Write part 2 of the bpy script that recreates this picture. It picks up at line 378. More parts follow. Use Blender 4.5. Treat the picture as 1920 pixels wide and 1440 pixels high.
---
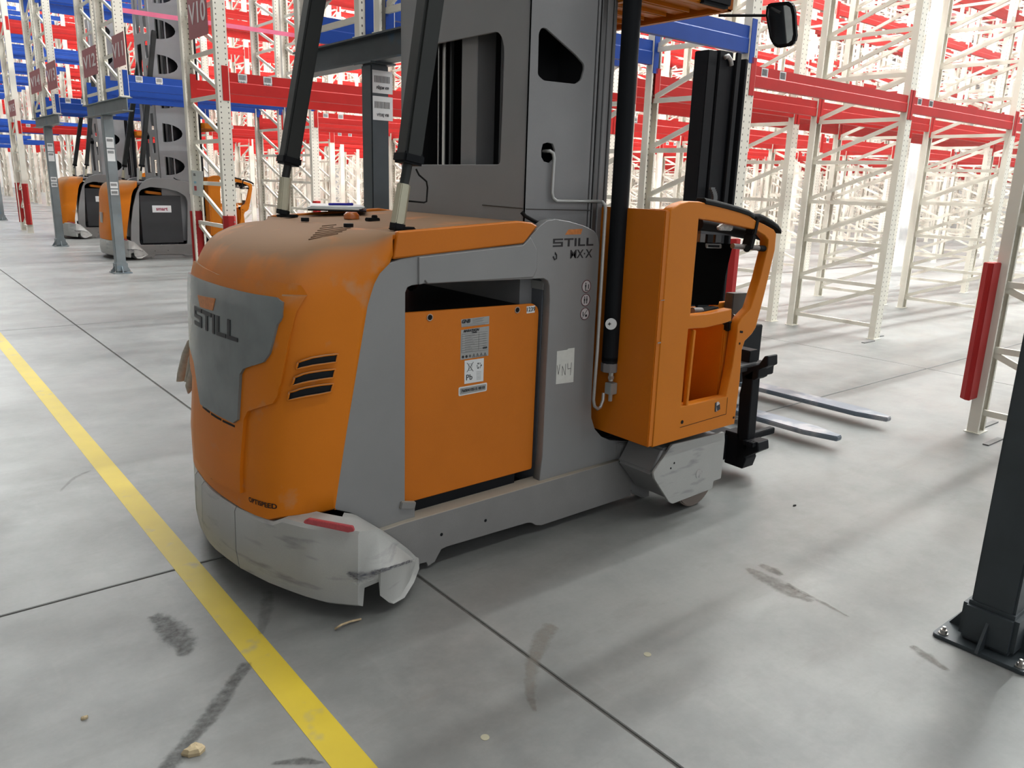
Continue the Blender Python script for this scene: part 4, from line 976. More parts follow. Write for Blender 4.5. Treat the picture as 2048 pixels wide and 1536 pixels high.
--
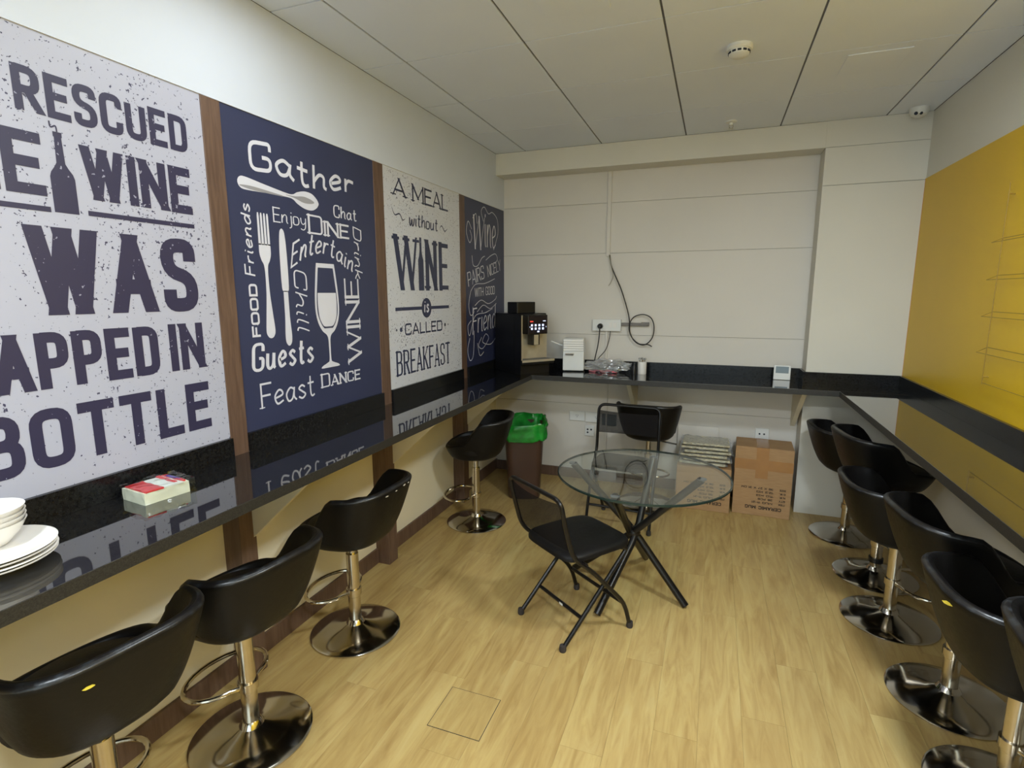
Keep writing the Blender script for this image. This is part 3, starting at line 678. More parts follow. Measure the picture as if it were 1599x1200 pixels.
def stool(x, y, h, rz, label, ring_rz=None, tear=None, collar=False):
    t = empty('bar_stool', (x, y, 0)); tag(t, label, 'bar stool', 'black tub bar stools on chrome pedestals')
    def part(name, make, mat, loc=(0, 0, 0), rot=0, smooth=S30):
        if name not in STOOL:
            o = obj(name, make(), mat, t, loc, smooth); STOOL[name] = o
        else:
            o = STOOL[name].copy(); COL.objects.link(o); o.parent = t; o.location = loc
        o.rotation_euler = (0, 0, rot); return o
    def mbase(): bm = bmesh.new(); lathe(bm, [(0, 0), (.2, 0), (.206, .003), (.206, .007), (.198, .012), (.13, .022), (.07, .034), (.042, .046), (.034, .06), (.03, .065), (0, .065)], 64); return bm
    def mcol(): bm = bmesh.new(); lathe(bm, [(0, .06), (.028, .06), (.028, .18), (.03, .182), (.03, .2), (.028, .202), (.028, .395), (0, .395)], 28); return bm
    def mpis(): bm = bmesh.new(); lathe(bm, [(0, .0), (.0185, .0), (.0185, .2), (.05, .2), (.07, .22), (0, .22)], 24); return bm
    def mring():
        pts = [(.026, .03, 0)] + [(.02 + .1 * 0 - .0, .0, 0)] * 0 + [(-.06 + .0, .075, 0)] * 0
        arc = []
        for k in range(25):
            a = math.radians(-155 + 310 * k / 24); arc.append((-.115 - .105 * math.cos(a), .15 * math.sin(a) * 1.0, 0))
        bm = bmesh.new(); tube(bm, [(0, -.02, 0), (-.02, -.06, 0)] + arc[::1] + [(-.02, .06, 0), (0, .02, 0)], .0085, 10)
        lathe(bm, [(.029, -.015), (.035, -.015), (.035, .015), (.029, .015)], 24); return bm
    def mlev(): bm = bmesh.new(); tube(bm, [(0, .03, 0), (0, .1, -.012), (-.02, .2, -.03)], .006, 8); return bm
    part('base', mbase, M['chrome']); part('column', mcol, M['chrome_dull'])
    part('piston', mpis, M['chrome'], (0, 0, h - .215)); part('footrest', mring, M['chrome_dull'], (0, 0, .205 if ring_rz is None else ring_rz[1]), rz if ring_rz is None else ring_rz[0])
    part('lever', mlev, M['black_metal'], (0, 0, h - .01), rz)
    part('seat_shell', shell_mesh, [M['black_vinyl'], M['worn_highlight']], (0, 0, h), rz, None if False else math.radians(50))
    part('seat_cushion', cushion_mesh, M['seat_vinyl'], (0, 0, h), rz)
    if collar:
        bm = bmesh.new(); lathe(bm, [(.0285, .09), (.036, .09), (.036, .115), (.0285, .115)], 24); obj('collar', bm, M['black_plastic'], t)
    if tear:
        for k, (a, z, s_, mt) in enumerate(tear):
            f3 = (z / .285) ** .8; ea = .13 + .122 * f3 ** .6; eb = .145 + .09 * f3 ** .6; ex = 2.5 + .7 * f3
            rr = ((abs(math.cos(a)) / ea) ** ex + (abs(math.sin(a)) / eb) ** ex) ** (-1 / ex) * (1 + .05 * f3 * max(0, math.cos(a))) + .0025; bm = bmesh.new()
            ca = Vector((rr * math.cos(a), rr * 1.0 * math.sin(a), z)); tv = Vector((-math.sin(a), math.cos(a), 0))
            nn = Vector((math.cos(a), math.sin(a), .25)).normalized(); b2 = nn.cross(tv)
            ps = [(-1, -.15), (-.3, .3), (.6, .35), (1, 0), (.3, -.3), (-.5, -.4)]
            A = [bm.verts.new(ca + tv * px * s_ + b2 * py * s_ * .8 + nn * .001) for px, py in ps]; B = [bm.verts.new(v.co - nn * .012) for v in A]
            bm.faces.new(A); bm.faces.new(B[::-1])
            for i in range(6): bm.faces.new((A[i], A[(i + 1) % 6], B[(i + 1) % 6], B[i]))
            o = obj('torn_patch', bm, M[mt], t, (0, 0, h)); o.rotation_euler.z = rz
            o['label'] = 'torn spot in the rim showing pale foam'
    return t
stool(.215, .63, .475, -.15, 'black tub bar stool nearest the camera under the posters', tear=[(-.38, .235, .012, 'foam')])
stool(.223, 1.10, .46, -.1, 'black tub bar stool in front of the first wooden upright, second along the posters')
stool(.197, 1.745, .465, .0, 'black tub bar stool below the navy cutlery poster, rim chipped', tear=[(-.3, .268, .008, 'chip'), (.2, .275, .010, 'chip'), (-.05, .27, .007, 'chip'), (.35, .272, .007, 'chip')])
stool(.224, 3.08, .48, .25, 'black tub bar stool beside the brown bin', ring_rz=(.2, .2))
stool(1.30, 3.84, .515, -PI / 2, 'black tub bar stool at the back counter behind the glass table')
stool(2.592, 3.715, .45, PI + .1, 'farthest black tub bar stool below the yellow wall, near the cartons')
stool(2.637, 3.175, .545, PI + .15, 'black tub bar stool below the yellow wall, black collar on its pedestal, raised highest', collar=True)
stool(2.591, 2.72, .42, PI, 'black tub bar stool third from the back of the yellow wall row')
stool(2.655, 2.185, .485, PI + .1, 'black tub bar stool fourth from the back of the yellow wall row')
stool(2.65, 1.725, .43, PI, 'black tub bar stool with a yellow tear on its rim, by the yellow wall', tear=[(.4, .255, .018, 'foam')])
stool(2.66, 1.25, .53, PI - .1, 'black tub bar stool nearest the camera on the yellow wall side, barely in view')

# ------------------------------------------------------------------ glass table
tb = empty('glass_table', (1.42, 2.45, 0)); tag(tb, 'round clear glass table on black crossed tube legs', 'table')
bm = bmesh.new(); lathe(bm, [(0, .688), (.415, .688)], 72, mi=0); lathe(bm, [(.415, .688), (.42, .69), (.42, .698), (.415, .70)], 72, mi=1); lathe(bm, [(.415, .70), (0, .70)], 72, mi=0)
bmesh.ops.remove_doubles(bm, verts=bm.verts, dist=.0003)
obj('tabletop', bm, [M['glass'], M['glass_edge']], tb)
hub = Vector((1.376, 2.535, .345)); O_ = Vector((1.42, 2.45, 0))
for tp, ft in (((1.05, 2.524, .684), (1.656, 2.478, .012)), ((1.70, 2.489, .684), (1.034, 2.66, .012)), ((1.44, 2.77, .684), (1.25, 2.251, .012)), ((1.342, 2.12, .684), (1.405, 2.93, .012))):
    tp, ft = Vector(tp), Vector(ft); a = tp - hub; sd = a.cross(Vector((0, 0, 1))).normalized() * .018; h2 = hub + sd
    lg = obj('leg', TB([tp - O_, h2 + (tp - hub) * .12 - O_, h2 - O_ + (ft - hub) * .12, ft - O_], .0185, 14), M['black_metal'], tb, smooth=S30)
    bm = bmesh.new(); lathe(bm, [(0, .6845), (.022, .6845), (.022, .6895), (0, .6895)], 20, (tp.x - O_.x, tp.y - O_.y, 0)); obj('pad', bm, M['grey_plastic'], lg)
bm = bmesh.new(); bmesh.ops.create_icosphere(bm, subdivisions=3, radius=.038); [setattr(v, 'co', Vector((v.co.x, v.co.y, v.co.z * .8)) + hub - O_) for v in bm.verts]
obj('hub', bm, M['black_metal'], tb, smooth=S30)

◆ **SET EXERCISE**
Where a line of the data holds "wide", show that line.

◆ **RESULT OF THE EXERCISE**
Write part 2 of the bpy script that recreates this picture. It picks up at line 378. More parts follow. Use Blender 4.5. Treat the picture as 1920 pixels wide and 1440 pixels high.
Continue the Blender Python script for this scene: part 4, from line 976. More parts follow. Write for Blender 4.5. Treat the picture as 2048 pixels wide and 1536 pixels high.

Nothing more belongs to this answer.